Fashion, like fiction and popular music, offers selves to identify with. Through it standard dress – the lounge suits worn by heads of state, for example – can be made to escape a dispiriting denial of individuality. The loose pleated trousers and suit jackets that had lost their tapered waists, linings and padding in Yamamoto’s Autumn/Winter 1985 collection have been described by the scholars as a redefinition of ‘male clothing forms’. Yet that look itself became stereotypical, as Ligaya Salazar, the show’s curator, points out: ‘Yamamoto’s new menswear silhouette – loose dark suit jacket, wide trousers and white T-shirt – became almost a uniform for the well-dressed man in the creative industries in the 1980s and 1990s.’ In the interesting period when a look is new, but before it settles into being smart, to wear it is to take a small risk – that of looking silly or eccentric – and a possible reward: of looking distinctly yourself.

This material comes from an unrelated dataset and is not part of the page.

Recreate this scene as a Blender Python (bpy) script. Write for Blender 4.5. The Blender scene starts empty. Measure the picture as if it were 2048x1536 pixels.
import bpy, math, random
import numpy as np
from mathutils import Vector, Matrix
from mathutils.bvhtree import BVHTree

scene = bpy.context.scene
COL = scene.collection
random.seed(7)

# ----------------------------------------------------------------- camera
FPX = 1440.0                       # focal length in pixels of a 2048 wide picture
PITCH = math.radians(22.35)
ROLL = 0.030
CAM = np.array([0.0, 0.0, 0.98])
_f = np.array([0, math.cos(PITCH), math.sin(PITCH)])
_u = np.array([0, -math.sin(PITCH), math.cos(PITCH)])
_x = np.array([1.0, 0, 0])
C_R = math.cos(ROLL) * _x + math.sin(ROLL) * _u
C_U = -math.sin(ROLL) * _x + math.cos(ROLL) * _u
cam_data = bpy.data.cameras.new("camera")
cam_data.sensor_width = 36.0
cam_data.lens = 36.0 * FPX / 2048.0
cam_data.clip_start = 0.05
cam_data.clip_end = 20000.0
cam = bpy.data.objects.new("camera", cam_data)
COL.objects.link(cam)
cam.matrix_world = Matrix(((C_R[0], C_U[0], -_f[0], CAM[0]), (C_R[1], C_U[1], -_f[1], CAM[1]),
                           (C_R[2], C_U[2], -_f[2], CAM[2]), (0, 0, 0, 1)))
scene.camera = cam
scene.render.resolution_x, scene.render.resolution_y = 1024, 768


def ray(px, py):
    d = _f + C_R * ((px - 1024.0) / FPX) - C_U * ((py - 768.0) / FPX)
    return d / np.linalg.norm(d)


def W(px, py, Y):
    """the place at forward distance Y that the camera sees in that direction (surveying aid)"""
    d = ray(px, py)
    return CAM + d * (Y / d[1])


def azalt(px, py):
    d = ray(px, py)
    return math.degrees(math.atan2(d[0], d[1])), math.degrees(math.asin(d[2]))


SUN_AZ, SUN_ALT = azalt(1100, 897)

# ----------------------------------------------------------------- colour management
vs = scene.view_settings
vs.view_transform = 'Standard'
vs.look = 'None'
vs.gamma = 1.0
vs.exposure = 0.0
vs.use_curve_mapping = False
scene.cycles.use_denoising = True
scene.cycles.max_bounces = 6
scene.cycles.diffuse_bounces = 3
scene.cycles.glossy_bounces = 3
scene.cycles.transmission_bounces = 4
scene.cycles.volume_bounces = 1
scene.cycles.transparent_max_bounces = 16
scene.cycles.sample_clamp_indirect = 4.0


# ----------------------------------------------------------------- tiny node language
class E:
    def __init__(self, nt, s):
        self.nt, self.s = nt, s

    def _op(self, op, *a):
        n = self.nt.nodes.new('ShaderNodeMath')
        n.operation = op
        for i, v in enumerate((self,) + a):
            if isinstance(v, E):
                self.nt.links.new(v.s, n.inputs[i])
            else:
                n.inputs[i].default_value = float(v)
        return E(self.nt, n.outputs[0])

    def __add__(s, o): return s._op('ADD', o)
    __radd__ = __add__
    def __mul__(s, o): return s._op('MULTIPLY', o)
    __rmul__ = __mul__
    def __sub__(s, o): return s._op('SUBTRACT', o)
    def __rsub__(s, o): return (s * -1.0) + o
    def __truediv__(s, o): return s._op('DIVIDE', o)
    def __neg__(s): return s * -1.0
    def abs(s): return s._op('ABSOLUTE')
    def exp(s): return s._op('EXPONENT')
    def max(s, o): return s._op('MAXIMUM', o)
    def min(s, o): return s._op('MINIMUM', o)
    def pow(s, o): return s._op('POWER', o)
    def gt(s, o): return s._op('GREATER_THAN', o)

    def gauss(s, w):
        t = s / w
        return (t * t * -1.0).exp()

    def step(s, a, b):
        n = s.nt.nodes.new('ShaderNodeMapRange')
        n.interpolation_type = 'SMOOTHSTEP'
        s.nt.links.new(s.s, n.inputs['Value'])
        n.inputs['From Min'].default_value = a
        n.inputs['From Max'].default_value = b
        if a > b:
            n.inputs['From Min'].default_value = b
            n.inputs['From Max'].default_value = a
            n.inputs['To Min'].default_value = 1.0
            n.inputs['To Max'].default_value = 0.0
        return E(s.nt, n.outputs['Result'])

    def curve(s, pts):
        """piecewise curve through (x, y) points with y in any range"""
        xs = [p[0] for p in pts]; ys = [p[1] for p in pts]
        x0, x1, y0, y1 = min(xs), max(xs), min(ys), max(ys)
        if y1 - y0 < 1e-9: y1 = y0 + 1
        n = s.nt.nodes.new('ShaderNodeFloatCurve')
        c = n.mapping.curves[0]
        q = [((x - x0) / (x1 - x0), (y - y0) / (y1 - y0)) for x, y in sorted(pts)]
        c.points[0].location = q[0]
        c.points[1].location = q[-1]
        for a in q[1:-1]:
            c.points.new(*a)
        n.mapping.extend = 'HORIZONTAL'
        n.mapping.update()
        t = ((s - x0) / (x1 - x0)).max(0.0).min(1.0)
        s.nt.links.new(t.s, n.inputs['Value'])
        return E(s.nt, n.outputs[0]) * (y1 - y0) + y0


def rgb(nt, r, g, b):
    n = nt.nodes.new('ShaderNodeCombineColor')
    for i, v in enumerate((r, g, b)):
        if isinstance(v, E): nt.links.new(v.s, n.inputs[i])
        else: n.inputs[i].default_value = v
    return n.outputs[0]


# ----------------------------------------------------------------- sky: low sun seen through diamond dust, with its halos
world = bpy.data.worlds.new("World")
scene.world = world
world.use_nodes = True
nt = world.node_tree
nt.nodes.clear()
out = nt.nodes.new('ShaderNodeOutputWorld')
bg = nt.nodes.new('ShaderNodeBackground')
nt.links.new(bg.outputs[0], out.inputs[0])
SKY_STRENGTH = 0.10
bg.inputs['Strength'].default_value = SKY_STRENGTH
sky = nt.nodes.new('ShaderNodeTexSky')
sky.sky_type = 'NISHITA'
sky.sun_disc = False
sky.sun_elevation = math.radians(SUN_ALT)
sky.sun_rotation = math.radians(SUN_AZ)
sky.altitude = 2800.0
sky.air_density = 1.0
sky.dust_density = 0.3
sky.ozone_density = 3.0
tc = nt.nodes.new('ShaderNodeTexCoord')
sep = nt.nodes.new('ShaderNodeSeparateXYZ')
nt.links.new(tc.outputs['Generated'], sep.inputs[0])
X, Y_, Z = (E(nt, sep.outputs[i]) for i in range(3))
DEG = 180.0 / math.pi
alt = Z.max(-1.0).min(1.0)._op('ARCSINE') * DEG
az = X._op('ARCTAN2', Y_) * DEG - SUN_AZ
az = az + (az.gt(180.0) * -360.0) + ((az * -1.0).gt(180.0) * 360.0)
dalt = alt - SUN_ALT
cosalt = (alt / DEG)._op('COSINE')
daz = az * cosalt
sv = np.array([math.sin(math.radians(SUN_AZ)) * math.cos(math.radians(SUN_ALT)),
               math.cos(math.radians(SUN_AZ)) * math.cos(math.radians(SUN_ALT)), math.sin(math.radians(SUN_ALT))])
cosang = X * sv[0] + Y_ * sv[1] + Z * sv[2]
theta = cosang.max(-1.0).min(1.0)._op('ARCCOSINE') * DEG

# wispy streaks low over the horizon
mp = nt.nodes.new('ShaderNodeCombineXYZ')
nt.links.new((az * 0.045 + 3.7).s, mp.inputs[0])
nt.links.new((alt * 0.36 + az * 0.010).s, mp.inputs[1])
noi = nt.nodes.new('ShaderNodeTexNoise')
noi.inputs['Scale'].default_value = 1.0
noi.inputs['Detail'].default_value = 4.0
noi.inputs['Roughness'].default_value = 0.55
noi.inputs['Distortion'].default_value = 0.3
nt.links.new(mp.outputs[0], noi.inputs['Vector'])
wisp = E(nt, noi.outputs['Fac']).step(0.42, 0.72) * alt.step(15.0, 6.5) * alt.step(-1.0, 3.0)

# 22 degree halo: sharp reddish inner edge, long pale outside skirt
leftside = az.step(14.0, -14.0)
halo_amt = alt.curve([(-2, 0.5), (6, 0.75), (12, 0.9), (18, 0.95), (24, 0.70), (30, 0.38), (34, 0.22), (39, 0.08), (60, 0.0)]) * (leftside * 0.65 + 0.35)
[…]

There are photographs from collection catalogues, in particular those by Max Vadukul, in which models walk the streets and share the frame with passers-by. In one, a girl in a black jacket with a white lining and white trousers does a little springbok leap in the air: the homburg-hatted businessman in front of her doesn’t notice. In images like this new kinds of clothes seem to infiltrate crowds like exotic species.